Wojska amerykańskie, kierowane do akcji w Afryce, będą miały w Hiszpanii stałą bazę. Będzie się mieściła w Moron de la Frontera na południu kraju, gdzie żołnierze USA stacjonują już od 35 lat.

Dotychczasowa umowa obowiązywała jednak na czas określony i pozwalała, by w bazie przebywało najwyżej 850 marines.

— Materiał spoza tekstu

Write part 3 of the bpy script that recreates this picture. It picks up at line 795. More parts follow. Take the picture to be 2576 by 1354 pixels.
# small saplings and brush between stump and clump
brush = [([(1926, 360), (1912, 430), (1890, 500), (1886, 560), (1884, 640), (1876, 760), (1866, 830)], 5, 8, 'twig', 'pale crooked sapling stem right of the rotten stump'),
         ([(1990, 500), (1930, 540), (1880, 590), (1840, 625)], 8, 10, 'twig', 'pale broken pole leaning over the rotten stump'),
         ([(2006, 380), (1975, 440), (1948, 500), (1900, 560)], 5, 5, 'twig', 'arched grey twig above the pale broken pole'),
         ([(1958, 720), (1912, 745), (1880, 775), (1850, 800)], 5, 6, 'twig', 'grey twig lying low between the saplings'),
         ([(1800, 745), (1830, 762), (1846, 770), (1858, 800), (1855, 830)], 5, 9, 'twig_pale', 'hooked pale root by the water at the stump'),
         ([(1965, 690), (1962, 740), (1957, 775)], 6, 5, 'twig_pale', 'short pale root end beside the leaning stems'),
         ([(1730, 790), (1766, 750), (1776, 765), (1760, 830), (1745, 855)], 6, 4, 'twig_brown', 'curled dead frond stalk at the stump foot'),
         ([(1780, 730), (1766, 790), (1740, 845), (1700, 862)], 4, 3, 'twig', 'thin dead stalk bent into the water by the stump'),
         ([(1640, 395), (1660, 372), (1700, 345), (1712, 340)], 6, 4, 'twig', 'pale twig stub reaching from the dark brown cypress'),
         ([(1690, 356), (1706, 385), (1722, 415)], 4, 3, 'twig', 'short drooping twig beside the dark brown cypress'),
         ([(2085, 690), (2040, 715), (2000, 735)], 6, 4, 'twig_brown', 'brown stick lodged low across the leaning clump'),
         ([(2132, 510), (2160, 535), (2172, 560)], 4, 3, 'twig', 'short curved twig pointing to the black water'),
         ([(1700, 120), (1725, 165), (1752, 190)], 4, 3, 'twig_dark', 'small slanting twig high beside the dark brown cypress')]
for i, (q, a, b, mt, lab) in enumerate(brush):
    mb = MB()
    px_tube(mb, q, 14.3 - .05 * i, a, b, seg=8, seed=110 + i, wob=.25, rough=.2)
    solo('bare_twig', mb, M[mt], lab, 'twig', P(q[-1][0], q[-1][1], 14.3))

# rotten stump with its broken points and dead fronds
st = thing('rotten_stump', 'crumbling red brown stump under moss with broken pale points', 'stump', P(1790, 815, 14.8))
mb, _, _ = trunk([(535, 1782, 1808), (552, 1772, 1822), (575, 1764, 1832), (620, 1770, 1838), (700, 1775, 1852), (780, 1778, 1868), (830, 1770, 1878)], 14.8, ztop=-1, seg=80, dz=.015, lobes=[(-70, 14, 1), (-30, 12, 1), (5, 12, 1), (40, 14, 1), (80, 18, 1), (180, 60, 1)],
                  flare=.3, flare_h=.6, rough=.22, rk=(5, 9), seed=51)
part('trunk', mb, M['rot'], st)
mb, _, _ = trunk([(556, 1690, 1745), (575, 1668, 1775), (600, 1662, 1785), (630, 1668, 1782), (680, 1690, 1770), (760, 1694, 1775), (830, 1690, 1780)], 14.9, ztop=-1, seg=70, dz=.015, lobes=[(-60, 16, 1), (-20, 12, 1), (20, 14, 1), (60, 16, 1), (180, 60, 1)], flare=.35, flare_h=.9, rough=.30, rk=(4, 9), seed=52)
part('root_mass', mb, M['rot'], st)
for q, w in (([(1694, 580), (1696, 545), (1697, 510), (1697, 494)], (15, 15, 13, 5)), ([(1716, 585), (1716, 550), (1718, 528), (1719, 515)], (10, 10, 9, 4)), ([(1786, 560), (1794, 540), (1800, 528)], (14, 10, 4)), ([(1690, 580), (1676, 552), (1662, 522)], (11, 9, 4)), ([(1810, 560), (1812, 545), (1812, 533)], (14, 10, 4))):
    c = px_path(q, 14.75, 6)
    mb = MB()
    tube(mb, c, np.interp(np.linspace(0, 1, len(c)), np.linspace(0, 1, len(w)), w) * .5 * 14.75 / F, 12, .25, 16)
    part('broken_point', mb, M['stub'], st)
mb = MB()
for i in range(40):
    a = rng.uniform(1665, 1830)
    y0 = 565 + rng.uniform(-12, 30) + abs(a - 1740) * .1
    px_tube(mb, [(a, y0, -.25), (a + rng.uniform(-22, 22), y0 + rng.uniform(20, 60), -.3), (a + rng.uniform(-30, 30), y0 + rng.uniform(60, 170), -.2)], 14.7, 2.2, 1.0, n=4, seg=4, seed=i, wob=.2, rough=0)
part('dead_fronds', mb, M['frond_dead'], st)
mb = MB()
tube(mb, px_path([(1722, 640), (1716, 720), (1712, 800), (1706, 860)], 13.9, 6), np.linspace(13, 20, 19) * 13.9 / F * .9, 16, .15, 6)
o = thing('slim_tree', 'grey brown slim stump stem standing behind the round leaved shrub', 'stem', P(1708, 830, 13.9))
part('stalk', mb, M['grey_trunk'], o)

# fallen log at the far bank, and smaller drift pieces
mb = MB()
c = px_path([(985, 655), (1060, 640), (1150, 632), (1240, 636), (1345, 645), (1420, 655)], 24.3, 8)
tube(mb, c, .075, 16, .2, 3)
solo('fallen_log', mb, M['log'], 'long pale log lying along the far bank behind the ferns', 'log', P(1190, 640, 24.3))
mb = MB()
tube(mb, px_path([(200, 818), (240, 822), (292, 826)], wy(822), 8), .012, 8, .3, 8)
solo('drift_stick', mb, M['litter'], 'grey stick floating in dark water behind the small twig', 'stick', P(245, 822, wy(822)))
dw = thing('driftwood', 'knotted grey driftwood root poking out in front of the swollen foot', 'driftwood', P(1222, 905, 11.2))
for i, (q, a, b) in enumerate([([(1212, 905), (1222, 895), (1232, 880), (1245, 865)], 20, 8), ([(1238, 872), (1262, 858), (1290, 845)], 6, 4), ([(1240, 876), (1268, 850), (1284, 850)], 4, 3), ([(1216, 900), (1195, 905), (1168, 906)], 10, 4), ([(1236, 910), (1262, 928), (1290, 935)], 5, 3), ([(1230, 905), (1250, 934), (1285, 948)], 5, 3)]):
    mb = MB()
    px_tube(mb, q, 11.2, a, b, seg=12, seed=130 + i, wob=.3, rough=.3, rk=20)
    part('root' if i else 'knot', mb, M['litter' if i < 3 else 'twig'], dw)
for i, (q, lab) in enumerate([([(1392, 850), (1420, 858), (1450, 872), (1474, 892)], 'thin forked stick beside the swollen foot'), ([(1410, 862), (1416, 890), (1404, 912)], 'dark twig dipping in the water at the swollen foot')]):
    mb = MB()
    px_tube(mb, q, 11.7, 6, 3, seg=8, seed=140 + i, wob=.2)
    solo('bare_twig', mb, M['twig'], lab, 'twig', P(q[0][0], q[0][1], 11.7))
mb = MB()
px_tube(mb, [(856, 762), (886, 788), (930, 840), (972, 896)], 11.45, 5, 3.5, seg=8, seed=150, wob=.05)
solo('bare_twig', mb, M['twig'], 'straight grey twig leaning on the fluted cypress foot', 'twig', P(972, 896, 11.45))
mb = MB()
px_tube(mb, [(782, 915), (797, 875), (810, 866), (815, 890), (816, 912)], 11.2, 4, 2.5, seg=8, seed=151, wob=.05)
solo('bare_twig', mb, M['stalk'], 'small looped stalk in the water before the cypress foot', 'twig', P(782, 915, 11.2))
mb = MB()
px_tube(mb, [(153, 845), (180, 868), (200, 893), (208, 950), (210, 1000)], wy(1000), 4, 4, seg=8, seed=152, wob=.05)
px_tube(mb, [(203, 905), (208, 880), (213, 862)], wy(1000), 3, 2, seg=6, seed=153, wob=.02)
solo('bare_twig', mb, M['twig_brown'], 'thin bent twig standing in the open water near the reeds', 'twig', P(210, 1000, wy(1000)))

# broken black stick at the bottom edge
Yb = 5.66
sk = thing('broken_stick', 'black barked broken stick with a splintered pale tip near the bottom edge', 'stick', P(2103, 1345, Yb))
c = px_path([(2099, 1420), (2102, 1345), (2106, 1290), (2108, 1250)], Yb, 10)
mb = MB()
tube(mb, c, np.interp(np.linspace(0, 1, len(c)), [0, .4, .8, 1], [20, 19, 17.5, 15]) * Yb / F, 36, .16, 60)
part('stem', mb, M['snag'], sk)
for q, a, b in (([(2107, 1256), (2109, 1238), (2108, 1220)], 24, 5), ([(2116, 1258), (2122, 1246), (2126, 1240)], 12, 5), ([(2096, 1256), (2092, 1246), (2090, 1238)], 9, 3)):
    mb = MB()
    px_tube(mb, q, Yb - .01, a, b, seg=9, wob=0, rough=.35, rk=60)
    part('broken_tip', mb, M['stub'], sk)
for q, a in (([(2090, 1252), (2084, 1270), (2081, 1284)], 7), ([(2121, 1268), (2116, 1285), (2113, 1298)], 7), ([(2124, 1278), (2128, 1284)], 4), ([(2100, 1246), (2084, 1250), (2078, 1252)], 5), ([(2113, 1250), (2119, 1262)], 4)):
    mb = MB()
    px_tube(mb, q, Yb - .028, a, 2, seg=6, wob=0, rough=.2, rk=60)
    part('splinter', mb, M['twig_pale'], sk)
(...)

W Moron de la Frontera będzie mogło teraz stacjonować dwa tysiące 200 żołnierzy piechoty morskiej i 500 osób personelu. Obszarem działań marines będzie Północna i Wschodnia Afryka. Amerykanie w roku 2012 podjęli starania o utworzenie stałej bazy - po zamachu na konsulat USA w Libii, w którym zginął ambasador Stanów Zjednoczonych. Taki miejsce wypadowe umożliwi szybkie reagowanie w wypadku zagrożenia obywateli USA, a także państw NATO.

Negocjacje hiszpańsko-amerykańskie trwały od stycznia. Waszyngton zobowiązał się do zainwestowania w lokalną infrastrukturę 22 milionów euro.

Nowe porozumienie ma być podpisane w poniedziałek podczas wizyty w Madrycie szefa amerykańskiej dyplomacji Johna Kerry'ego.